In 2018, we had Bob Vylan play for the first time, and they were running around on stage, they were high energy. The singer climbed up the speaker, and at the end of the set, he announced that he was really happy to be here because they'd actually formed to play the festival, which is just so amazing to know that now they're doing so well. They won the first alternative music award at the MOBOs (the Music of Black Origin Awards), which has never recognized alternative music before until this year. They've supported Amyl and the Sniffers in the States and now they're touring around the world. To recognize that we were a key part in someone's push forward to the music industry is really amazing to see.

It's just great to see people be able to be in their space. Usually, we have a dance party afterwards, and it's so fun to see people of color be able to rock out to System of a Down, and then the next minute we can dance to a house track and that isn't contradictory. It's all there for us, and no one's taking over the space because it's something that we've carefully curated for people of color to feel like they can do whatever they want in there.

Not only are you able to promote these voices, but help kickstart their larger musical paths.

Yeah, definitely. It's one of those weird things—we're tiny and we don't get any funding. Spotify put us on their year roundup of things to look out for. They recognize that it's a trend, that there are more organizations for people of color. Since then, they've had more playlists that are "POC Rock" or that are supposed to be aimed towards people like us.

There's a fine line between commercial curation and then organizing an actual festival in the attempt to amplify voices of color.

Yeah. The commercial end of the music industry is definitely paying attention to the things that we do, which is gross, but still…

Before we wrap up, could you mind giving a rundown of your rig and how you have developed it over the years on tour? I think I've seen you with a Jaguar…

I played a Jaguar before and I played a Mustang before, which I really like. I think I was meant to be around up and about in the 90s, but I was just a kid. Since the end of last year, we've been working with Fender, so they've actually equipped us with some guitars that have helped get us to reach that sound.

On tour I play a green Fender Meteora. It reminds me of a Jazzmaster—really crunchy, it's easy to play. It's just been really useful on tour. It's quite hard wearing as well, and that's something I've really loved and I don't think I'm going to give up for a while. For some softer songs or for songs where I want to play acoustic or clean, I've got a Fender Jazzmaster Acoustasonic. I love The Breeders and I love that idea of playing with the clean acoustic and then also then just messing it up and putting it through a fuzz pedal or a distortion pedal and blending those sounds.

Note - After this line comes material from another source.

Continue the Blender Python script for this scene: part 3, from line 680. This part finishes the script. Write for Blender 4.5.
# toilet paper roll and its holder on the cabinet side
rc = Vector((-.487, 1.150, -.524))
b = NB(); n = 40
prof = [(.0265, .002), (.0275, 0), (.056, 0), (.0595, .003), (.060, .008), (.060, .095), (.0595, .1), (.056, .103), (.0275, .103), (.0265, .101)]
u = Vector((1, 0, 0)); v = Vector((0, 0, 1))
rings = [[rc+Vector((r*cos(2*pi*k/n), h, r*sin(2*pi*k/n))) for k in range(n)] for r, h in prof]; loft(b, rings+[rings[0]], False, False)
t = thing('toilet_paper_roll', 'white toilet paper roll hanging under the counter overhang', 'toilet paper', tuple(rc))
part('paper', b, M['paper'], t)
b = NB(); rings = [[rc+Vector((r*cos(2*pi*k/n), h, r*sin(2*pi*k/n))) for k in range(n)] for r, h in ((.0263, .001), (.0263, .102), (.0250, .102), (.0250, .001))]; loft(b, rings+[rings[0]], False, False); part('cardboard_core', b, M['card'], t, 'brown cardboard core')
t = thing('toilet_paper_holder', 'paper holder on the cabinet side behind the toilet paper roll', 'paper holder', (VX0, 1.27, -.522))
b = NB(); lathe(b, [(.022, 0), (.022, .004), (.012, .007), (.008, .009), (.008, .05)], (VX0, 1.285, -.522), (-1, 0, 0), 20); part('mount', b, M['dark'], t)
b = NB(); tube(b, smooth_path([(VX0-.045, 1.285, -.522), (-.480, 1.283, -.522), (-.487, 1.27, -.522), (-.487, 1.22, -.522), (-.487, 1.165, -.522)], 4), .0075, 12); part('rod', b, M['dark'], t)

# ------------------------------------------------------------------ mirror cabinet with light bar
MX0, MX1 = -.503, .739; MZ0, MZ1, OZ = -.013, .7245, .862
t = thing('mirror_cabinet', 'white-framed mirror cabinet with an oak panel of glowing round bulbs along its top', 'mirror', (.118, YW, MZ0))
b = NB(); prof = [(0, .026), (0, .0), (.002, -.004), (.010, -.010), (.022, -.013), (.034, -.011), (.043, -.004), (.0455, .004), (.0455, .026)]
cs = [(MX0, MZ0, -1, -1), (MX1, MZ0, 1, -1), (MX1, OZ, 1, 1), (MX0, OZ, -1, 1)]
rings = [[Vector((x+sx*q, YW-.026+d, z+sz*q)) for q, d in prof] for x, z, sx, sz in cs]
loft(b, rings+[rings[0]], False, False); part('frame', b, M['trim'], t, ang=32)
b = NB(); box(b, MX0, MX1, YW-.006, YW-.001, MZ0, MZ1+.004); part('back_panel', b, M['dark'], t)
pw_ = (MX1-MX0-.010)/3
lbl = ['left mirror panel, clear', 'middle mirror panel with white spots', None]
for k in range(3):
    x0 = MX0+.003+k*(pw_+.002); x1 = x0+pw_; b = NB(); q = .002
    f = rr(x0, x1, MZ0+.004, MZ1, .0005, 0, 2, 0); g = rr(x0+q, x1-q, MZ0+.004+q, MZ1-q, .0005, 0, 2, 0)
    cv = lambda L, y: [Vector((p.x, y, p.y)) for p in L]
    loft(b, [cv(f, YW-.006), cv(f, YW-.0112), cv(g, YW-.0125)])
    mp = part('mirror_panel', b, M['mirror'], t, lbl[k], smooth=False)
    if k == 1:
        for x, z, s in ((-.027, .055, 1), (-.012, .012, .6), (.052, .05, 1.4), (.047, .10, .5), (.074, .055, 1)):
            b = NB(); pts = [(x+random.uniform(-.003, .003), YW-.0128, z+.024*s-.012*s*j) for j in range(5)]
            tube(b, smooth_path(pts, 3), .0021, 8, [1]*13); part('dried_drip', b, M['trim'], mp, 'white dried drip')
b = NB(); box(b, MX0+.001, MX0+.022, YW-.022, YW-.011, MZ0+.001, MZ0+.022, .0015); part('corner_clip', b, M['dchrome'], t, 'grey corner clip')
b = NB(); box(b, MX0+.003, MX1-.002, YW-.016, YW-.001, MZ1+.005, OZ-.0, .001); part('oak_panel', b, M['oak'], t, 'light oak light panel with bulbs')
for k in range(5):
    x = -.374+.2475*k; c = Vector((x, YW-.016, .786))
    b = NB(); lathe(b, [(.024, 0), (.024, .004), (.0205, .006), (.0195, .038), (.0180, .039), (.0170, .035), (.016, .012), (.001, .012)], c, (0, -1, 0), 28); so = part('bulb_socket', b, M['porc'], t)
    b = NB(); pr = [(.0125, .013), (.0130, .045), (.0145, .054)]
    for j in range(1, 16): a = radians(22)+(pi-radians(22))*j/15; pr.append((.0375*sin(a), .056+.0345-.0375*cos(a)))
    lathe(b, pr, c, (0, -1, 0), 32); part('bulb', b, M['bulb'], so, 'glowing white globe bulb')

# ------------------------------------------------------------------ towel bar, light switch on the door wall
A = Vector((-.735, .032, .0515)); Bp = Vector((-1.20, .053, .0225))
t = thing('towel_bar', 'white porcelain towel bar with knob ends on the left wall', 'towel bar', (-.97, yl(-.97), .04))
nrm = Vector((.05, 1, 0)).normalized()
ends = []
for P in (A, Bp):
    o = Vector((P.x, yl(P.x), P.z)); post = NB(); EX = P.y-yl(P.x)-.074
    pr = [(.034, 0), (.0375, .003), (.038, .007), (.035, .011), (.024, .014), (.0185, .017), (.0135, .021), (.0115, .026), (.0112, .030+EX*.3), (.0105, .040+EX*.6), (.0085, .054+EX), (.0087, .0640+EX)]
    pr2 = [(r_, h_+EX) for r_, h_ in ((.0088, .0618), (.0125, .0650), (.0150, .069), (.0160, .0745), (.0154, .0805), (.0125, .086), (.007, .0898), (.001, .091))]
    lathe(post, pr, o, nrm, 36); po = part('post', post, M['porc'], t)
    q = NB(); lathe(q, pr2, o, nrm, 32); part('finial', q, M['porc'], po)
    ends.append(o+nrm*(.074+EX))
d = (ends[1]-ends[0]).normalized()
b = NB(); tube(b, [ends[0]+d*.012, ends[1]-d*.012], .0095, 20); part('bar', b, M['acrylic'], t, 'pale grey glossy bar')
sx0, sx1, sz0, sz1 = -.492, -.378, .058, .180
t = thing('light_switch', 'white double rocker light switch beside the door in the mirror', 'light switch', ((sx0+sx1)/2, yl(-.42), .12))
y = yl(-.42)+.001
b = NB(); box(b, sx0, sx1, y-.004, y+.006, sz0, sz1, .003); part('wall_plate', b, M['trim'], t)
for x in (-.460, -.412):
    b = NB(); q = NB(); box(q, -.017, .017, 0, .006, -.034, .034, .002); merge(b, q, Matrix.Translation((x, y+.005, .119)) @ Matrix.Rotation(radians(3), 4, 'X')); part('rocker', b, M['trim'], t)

I have two Boss pedals. I have the orange distortion pedal and the Blues Driver. I'm not very fussy on my distortion sound and that works really well for me. There are certain songs where I just want a lift or a bit more drive, but not anything churning or too distorted, and that helps just to bring things up. Or if I'm just playing a solo or just one guitar string, that really is really useful.

I also have a Little Big Muff and a Nano Big Muff, and I use that for anything that's meant to be super big. I use that live at the end of "Cranes in the Sky". Really gnarly, fuzzy kind of sound. Then I have just a bit of reverb, a TC Electronic reverb pedal, which adds a bit more atmosphere to the song and it's what makes it sound a bit dreamy and sleepy.

I've been using a Fender Supersonic head, which has worked really well for me actually. And it's got the foot pedal as well. I never really like anything too complicated, but I really like a good clean sound and something that I can just rely on. It works really well and I'm not going to change it. I love the sound. I can add reverb if I need to. There's extra distortion in case I want to change up distortion as well. And the clean sound's amazing. I borrowed the cab from our manager, Simon. It's nearly as tall as me. It's about as simplified as we can get at the moment.